Date of Award

Summer 7-25-2019

Degree Type


Degree Name

Doctor of Philosophy in Analytic and Data Science


Statistics and Analytical Sciences

Committee Chair/First Advisor

Dr. Mohammed Chowdhury

Committee Member

Dr. Lewis VanBrackle

Committee Member

Dr. Joe DeMaio

Committee Member

Dr. Xiao Huang


This dissertation develops and discusses several one-step and two-step smoothing methods of time variant nonparametric quantiles and time variant parameters from probability models. First, we investigate and develop nonparametric techniques for measuring extreme quantiles. The method involves aggregating data by an explanatory variable such as time and smoothing the resulting data with a nonparametric method like kernel, local polynomial or spline smoothing.

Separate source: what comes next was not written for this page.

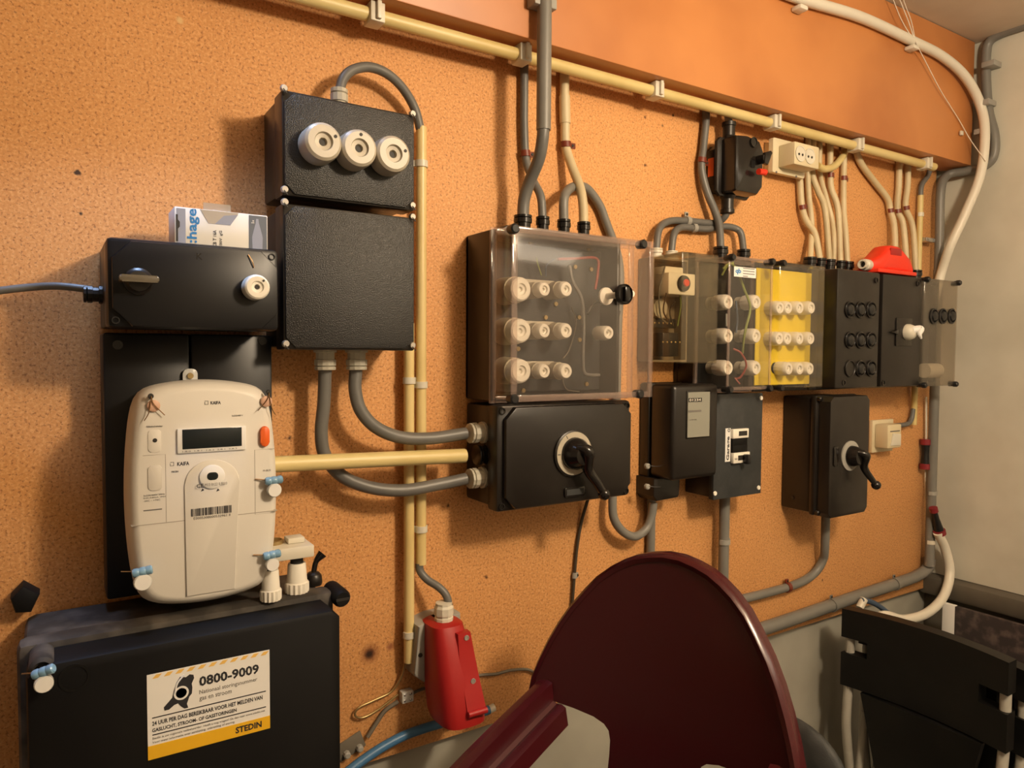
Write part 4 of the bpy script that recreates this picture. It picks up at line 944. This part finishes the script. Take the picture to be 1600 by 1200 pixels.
obj('base', bx(1.194, 1.343, .001, .072, 1.042, 1.262, .002), 'black_plastic', t)
obj('cover', bx(1.191, 1.346, .072, .086, 1.038, 1.2645, .0015), 'slate', t)
for px, py in ((1189, 622), (1185, 762), (1117, 771)): obj('cover_screw', lathe(B(), [(.0052, 0), (.0046, .002), (.002, .0024), (0, .0016)], at(px, py, .086), seg=14), 'ceramic', t)
def bz_(px, py): q = at(px, py, .087); return q.x, q.z
def brect(a, b): (x0, z1), (x1, z0) = bz_(*a), bz_(*b); return x0, x1, z0, z1
x0, x1, z0, z1 = brect((1134, 669.5), (1141, 721)); st = obj('label_strip', bx(x0, x1, .086, .0868, z0, z1), 'paper_white', t)
text('lettering', 'Garage', x1-.0015, z0+.003, .0869, .011, st, 'print', width=.052, rot=90, bold=.03)
text('lettering', 'O', x1-.002, z0+.064, .0869, .008, st, 'print', rot=90, bold=.03)
x0, x1, z0, z1 = brect((1142, 670.5), (1166, 683)); b_ = obj('breaker', bx(x0, x1, .086, .094, z0, z1, .001), 'ceramic', t)
obj('breaker_window', bx(x0+(x1-x0)*.35, x1-.006, .0938, .0945, z0+.005, z1-.005), 'dark_hole', b_)
for yy in ((684, 695), (696, 707)):
    x0, x1, z0, z1 = brect((1142.5, yy[0]), (1165, yy[1])); obj('blank_module', bx(x0, x1, .086, .092, z0, z1, .001), 'matt_black', t)
x0, x1, z0, z1 = brect((1142, 707.5), (1167, 721)); b_ = obj('breaker', bx(x0, x1, .086, .095, z0, z1, .001), 'ceramic', t)
obj('breaker_window', bx(x0+.014, x0+.034, .0948, .0955, z0+.006, z1-.006), 'dark_hole', b_)
obj('toggle', bx(x0+.028, x0+.040, .095, .110, z0-.002, z1-.004, .003), 'black_plastic', b_)
text('lettering', '16A', x0+.003, z0+.008, .0956, .004, b_, 'print_grey')
gland(t, (at(1132, 785, .03).x, -.03, 1.0425), (0, 0, -1), .0155, .014)
cx = at(1131, 850, .03).x
cable('grey_pipe', 'grey pipe running down from the slate breaker box', [Vector((cx, -.03, 1.030)), Vector((cx, -.03, .60))], 8.2, 'conduit_grey', 'conduit', smooth=False, clips=[(1130, 852, 'grey_light', -1, .010)])
t = thing('lever_switch_box', 'tall narrow black switch box with a black lever below the row', 'switch', (1.61, -.06, .965))
obj('base', bx(1.530, 1.690, .001, .085, .972, 1.250, .005), 'bakelite', t)
obj('rim', bx(1.526, 1.694, .080, .096, .967, 1.2545, .006), 'bakelite', t)
obj('cover', prism(B(), octa(1.536, 1.695, .964, 1.2525, .012), .096, .128, .004), 'bakelite', t)
for x, z in ((1.534, 1.246), (1.534, .974)): obj('corner_bolt', lathe(B(), [(.0065, 0), (.0065, .008), (.004, .010), (0, .010)], (x, -.096, z), seg=14), 'bakelite_gloss', t)
p = at(1328, 712, .128)
dl = obj('dial', lathe(B(), [(.036, 0), (.036, .003), (.030, .0045), (0, .0045)], p, seg=32), 'grey_light', t)
h = obj('lever', lathe(B(), [(.025, .0045), (.024, .014), (.018, .028), (0, .032)], p, seg=26), 'bakelite_gloss', t)
e = at(1369, 758, .165)
obj('lever_arm', tube(B(), [p+Vector((-.010, -.024, .012)), p+Vector((.006, -.036, .004)), p+(e-p)*.4+Vector((0, -.010, 0)), e], [.006, .011, .009, .0065], 12), 'bakelite_gloss', h)
obj('lever_ball', ball(B(), e, .0115), 'bakelite_gloss', h)
q = at(1305, 713, .128); obj('rating_window', prism(B(), rrect(q.x-.009, q.x+.009, q.z-.024, q.z+.024, .005), .127, .1315, .0015), 'bakelite_gloss', t)
obj('side_screw', lathe(B(), [(.005, 0), (.0045, .003), (0, .003)], (1.530, -.035, 1.0), (-1, 0, 0), 12), 'bakelite_gloss', t)
gx = at(1290, 812, .04); gland(t, (gx.x, -.04, .973), (0, 0, -1), .015, .014)
cable('grey_cable', 'grey cable curving from the lever switch along lower board', [Vector((gx.x, -.04, .966)), at(1289, 850, .034), at(1286, 874, .022), at(1272, 896, .014), at(1246, 912, .012), at(1200, 926, .012), at(1150, 938, .012), at(1060, 958, .012)], 6.6, 'conduit_grey', clips=[(1230, 917, 'clip_brown', 1, .010)])

# ------------------------------------------------------------------ right corner conduits
cable('grey_conduit', 'long grey conduit rising along the lower board edge into corner', [at(1000, 1040, .018), at(1190, 983, .018), at(1330, 935, .018), at(1405, 910, .018), at(1432, 900, .018), at(1449, 888, .02), at(1453, 872, .022)], 8.8, 'conduit_grey', 'conduit', clips=[(1300, 946, 'conduit_grey', -1, .010), (1398, 912, 'conduit_grey', -1, .010)])
vx = at(1456, 750, .03)
cable('grey_conduit', 'vertical grey conduit in the corner below the end box', [Vector((vx.x, -.03, 1.60)), Vector((vx.x, -.03, at(1453, 884, .03).z))], 7.0, 'conduit_grey', 'conduit', smooth=False, clips=[(1455, 765, 'grey_light', -1, .02), (1453, 876, 'clip_white', -1, .014)])
XW = XR-.013
cable('grey_conduit', 'grey conduit from the ceiling down the concrete corner to the end box', [at_x(1640, 26, XW), at_x(1600, 40, XW), at_x(1568, 51, XW), at_x(1547, 64, XW), at_x(1541, 84, XW), at_x(1541, 130, XW), at_x(1545, 175, XW), at_x(1554, 212, XW), at_x(1552, 245, XW), at_x(1535, 261, XW-.002), at_x(1508, 268, XW-.008), Vector((2.215, -.032, at(1480, 274, .03).z)), Vector((vx.x, -.03, at(1464, 295, .03).z)), Vector((vx.x, -.03, 1.70)), Vector((vx.x, -.03, 1.601))], 7.5, 'conduit_grey', 'conduit', r=.0122)
for i, (px, py) in enumerate(((1529, 105), (1521, 165), (1517, 209))):
    p = at_x(px+16, py, XW); tag(obj('wall_bracket', bx(XR-.045, XR-.0005, -p.y-.006, -p.y+.028, p.z-.008, p.z+.008, .003), 'grey_light'), ['topmost small grey bracket at the beam end', 'middle small grey bracket at the beam end', 'lowest small grey bracket at the beam end'][i], 'bracket', 'brackets at the beam end')
p = at(1448, 375, .02); tag(obj('saddle_clip', bx(p.x-.02, p.x+.03, .001, .030, p.z-.006, p.z+.006, .003), 'silver'), 'small shiny saddle clip between slim yellow conduit and grey conduit', 'clip')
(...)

We demonstrate both in application and simulation that this two-step procedure of quantile estimation is superior to the parametric quantile regression. We then develop a one-step method which combines the strength of maximum likelihood estimation with a local kernel function. This local maximum likelihood estimation is applied in both a discrete and continuous case of distribution, and we consider polynomial expansions of the unknown parameter in each case. In the continuous case, we choose a distribution with two parameters and iteratively solve for each to smooth the data. Results indicate that the one-step procedure can yield improvement over the corresponding two-step methods mentioned previously in both application cases and simulation exercises. We also explore nonparametric techniques for estimating volatility of financial data. We develop a residual based method for estimating the conditional variance function using local composite quantile regression, and compare this to using local least squares regression. These methods are applied on the asset returns for many individual firms, with promising results in favor of local composite quantile regression. Comparisons of these nonparametric techniques in forecasting also indicate some improvement over using a traditional autoregressive model for heteroscedastic data.